**Exercise:**
Output every line of the data exactly as it appears.

** begin Given information **

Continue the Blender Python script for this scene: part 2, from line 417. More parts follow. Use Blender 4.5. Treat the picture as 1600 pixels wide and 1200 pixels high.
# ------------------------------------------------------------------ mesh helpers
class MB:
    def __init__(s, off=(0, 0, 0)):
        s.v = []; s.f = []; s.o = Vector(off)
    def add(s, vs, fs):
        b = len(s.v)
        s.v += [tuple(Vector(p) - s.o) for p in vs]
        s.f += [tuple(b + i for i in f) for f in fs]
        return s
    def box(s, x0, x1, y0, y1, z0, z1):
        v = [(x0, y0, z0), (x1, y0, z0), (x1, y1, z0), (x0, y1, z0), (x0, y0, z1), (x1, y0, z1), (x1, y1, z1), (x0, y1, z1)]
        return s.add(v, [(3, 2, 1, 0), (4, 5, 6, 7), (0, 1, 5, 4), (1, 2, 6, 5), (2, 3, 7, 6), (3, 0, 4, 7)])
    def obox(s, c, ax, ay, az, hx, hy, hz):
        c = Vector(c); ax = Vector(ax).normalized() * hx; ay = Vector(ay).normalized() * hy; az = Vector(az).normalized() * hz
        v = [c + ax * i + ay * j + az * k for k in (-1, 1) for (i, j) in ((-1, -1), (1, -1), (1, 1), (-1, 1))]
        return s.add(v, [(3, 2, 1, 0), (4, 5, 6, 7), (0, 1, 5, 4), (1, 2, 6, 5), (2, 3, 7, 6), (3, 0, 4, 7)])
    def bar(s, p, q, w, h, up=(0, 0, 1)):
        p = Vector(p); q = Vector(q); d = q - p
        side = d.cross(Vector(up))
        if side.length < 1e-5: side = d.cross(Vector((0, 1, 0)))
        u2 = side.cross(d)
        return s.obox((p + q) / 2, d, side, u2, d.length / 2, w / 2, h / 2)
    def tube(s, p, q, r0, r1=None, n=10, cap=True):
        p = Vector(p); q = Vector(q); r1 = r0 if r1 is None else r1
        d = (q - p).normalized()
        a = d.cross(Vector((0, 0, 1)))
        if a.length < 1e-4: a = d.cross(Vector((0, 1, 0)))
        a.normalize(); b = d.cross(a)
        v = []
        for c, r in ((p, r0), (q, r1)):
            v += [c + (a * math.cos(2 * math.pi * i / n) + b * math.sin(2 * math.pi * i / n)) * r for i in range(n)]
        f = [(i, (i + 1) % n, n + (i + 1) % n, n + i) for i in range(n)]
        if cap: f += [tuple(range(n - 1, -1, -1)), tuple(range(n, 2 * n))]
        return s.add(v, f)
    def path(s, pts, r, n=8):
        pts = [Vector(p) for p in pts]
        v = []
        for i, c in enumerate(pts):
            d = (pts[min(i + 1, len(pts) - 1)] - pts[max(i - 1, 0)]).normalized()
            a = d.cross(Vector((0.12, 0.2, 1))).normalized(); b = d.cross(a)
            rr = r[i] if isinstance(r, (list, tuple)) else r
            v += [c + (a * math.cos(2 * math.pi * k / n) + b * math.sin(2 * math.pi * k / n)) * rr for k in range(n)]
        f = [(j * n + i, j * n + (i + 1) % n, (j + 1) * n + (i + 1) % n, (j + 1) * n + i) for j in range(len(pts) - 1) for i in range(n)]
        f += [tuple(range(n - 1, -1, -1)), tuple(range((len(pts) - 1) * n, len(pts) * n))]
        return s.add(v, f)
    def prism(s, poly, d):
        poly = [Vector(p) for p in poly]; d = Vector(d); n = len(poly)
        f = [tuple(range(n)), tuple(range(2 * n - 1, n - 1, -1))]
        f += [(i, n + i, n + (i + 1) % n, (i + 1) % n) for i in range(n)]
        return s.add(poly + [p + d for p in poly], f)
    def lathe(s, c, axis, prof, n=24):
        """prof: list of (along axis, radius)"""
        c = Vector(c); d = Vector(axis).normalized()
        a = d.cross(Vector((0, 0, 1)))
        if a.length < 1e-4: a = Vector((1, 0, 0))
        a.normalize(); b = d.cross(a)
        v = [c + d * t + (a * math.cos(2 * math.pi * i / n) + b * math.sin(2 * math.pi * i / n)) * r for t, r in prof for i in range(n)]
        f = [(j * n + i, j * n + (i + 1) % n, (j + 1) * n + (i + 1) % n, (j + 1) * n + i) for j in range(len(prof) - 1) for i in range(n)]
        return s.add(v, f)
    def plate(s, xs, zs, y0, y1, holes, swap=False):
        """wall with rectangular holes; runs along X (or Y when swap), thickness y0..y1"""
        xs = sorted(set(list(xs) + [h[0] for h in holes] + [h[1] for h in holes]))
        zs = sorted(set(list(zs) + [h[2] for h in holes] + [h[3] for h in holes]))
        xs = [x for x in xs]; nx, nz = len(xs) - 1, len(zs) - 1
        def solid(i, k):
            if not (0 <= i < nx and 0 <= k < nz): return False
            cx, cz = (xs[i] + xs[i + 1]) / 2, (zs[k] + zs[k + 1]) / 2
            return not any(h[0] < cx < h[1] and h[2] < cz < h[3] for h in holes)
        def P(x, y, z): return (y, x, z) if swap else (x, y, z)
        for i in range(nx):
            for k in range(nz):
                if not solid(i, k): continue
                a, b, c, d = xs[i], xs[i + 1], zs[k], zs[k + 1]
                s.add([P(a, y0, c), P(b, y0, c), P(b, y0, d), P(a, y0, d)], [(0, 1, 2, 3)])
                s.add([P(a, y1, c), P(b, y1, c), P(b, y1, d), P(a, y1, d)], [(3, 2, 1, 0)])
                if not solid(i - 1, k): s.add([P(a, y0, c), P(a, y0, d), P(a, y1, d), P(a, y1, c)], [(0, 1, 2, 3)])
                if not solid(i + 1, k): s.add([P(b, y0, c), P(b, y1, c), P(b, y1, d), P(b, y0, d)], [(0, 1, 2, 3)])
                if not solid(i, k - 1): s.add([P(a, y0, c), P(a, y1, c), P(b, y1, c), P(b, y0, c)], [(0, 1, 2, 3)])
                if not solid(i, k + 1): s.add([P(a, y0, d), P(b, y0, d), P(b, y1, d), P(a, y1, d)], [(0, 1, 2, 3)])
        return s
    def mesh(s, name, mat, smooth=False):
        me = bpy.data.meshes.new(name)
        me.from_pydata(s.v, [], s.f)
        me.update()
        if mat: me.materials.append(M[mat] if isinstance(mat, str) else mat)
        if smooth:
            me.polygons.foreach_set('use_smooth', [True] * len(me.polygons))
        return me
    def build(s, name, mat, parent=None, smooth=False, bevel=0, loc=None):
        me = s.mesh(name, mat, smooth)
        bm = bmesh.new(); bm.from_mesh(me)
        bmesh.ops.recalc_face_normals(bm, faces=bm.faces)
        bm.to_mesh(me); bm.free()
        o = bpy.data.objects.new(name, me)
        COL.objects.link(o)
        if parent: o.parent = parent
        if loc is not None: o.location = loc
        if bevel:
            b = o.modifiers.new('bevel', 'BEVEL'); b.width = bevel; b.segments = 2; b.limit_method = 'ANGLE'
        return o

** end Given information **

**Completed task:**
Continue the Blender Python script for this scene: part 2, from line 417. More parts follow. Use Blender 4.5. Treat the picture as 1600 pixels wide and 1200 pixels high.
# ------------------------------------------------------------------ mesh helpers
class MB:
    def __init__(s, off=(0, 0, 0)):
        s.v = []; s.f = []; s.o = Vector(off)
    def add(s, vs, fs):
        b = len(s.v)
        s.v += [tuple(Vector(p) - s.o) for p in vs]
        s.f += [tuple(b + i for i in f) for f in fs]
        return s
    def box(s, x0, x1, y0, y1, z0, z1):
        v = [(x0, y0, z0), (x1, y0, z0), (x1, y1, z0), (x0, y1, z0), (x0, y0, z1), (x1, y0, z1), (x1, y1, z1), (x0, y1, z1)]
        return s.add(v, [(3, 2, 1, 0), (4, 5, 6, 7), (0, 1, 5, 4), (1, 2, 6, 5), (2, 3, 7, 6), (3, 0, 4, 7)])
    def obox(s, c, ax, ay, az, hx, hy, hz):
        c = Vector(c); ax = Vector(ax).normalized() * hx; ay = Vector(ay).normalized() * hy; az = Vector(az).normalized() * hz
        v = [c + ax * i + ay * j + az * k for k in (-1, 1) for (i, j) in ((-1, -1), (1, -1), (1, 1), (-1, 1))]
        return s.add(v, [(3, 2, 1, 0), (4, 5, 6, 7), (0, 1, 5, 4), (1, 2, 6, 5), (2, 3, 7, 6), (3, 0, 4, 7)])
    def bar(s, p, q, w, h, up=(0, 0, 1)):
        p = Vector(p); q = Vector(q); d = q - p
        side = d.cross(Vector(up))
        if side.length < 1e-5: side = d.cross(Vector((0, 1, 0)))
        u2 = side.cross(d)
        return s.obox((p + q) / 2, d, side, u2, d.length / 2, w / 2, h / 2)
    def tube(s, p, q, r0, r1=None, n=10, cap=True):
        p = Vector(p); q = Vector(q); r1 = r0 if r1 is None else r1
        d = (q - p).normalized()
        a = d.cross(Vector((0, 0, 1)))
        if a.length < 1e-4: a = d.cross(Vector((0, 1, 0)))
        a.normalize(); b = d.cross(a)
        v = []
        for c, r in ((p, r0), (q, r1)):
            v += [c + (a * math.cos(2 * math.pi * i / n) + b * math.sin(2 * math.pi * i / n)) * r for i in range(n)]
        f = [(i, (i + 1) % n, n + (i + 1) % n, n + i) for i in range(n)]
        if cap: f += [tuple(range(n - 1, -1, -1)), tuple(range(n, 2 * n))]
        return s.add(v, f)
    def path(s, pts, r, n=8):
        pts = [Vector(p) for p in pts]
        v = []
        for i, c in enumerate(pts):
            d = (pts[min(i + 1, len(pts) - 1)] - pts[max(i - 1, 0)]).normalized()
            a = d.cross(Vector((0.12, 0.2, 1))).normalized(); b = d.cross(a)
            rr = r[i] if isinstance(r, (list, tuple)) else r
            v += [c + (a * math.cos(2 * math.pi * k / n) + b * math.sin(2 * math.pi * k / n)) * rr for k in range(n)]
        f = [(j * n + i, j * n + (i + 1) % n, (j + 1) * n + (i + 1) % n, (j + 1) * n + i) for j in range(len(pts) - 1) for i in range(n)]
        f += [tuple(range(n - 1, -1, -1)), tuple(range((len(pts) - 1) * n, len(pts) * n))]
        return s.add(v, f)
    def prism(s, poly, d):
        poly = [Vector(p) for p in poly]; d = Vector(d); n = len(poly)
        f = [tuple(range(n)), tuple(range(2 * n - 1, n - 1, -1))]
        f += [(i, n + i, n + (i + 1) % n, (i + 1) % n) for i in range(n)]
        return s.add(poly + [p + d for p in poly], f)
    def lathe(s, c, axis, prof, n=24):
        """prof: list of (along axis, radius)"""
        c = Vector(c); d = Vector(axis).normalized()
        a = d.cross(Vector((0, 0, 1)))
        if a.length < 1e-4: a = Vector((1, 0, 0))
        a.normalize(); b = d.cross(a)
        v = [c + d * t + (a * math.cos(2 * math.pi * i / n) + b * math.sin(2 * math.pi * i / n)) * r for t, r in prof for i in range(n)]
        f = [(j * n + i, j * n + (i + 1) % n, (j + 1) * n + (i + 1) % n, (j + 1) * n + i) for j in range(len(prof) - 1) for i in range(n)]
        return s.add(v, f)
    def plate(s, xs, zs, y0, y1, holes, swap=False):
        """wall with rectangular holes; runs along X (or Y when swap), thickness y0..y1"""
        xs = sorted(set(list(xs) + [h[0] for h in holes] + [h[1] for h in holes]))
        zs = sorted(set(list(zs) + [h[2] for h in holes] + [h[3] for h in holes]))
        xs = [x for x in xs]; nx, nz = len(xs) - 1, len(zs) - 1
        def solid(i, k):
            if not (0 <= i < nx and 0 <= k < nz): return False
            cx, cz = (xs[i] + xs[i + 1]) / 2, (zs[k] + zs[k + 1]) / 2
            return not any(h[0] < cx < h[1] and h[2] < cz < h[3] for h in holes)
        def P(x, y, z): return (y, x, z) if swap else (x, y, z)
        for i in range(nx):
            for k in range(nz):
                if not solid(i, k): continue
                a, b, c, d = xs[i], xs[i + 1], zs[k], zs[k + 1]
                s.add([P(a, y0, c), P(b, y0, c), P(b, y0, d), P(a, y0, d)], [(0, 1, 2, 3)])
                s.add([P(a, y1, c), P(b, y1, c), P(b, y1, d), P(a, y1, d)], [(3, 2, 1, 0)])
                if not solid(i - 1, k): s.add([P(a, y0, c), P(a, y0, d), P(a, y1, d), P(a, y1, c)], [(0, 1, 2, 3)])
                if not solid(i + 1, k): s.add([P(b, y0, c), P(b, y1, c), P(b, y1, d), P(b, y0, d)], [(0, 1, 2, 3)])
                if not solid(i, k - 1): s.add([P(a, y0, c), P(a, y1, c), P(b, y1, c), P(b, y0, c)], [(0, 1, 2, 3)])
                if not solid(i, k + 1): s.add([P(a, y0, d), P(b, y0, d), P(b, y1, d), P(a, y1, d)], [(0, 1, 2, 3)])
        return s
    def mesh(s, name, mat, smooth=False):
        me = bpy.data.meshes.new(name)
        me.from_pydata(s.v, [], s.f)
        me.update()
        if mat: me.materials.append(M[mat] if isinstance(mat, str) else mat)
        if smooth:
            me.polygons.foreach_set('use_smooth', [True] * len(me.polygons))
        return me
    def build(s, name, mat, parent=None, smooth=False, bevel=0, loc=None):
        me = s.mesh(name, mat, smooth)
        bm = bmesh.new(); bm.from_mesh(me)
        bmesh.ops.recalc_face_normals(bm, faces=bm.faces)
        bm.to_mesh(me); bm.free()
        o = bpy.data.objects.new(name, me)
        COL.objects.link(o)
        if parent: o.parent = parent
        if loc is not None: o.location = loc
        if bevel:
            b = o.modifiers.new('bevel', 'BEVEL'); b.width = bevel; b.segments = 2; b.limit_method = 'ANGLE'
        return o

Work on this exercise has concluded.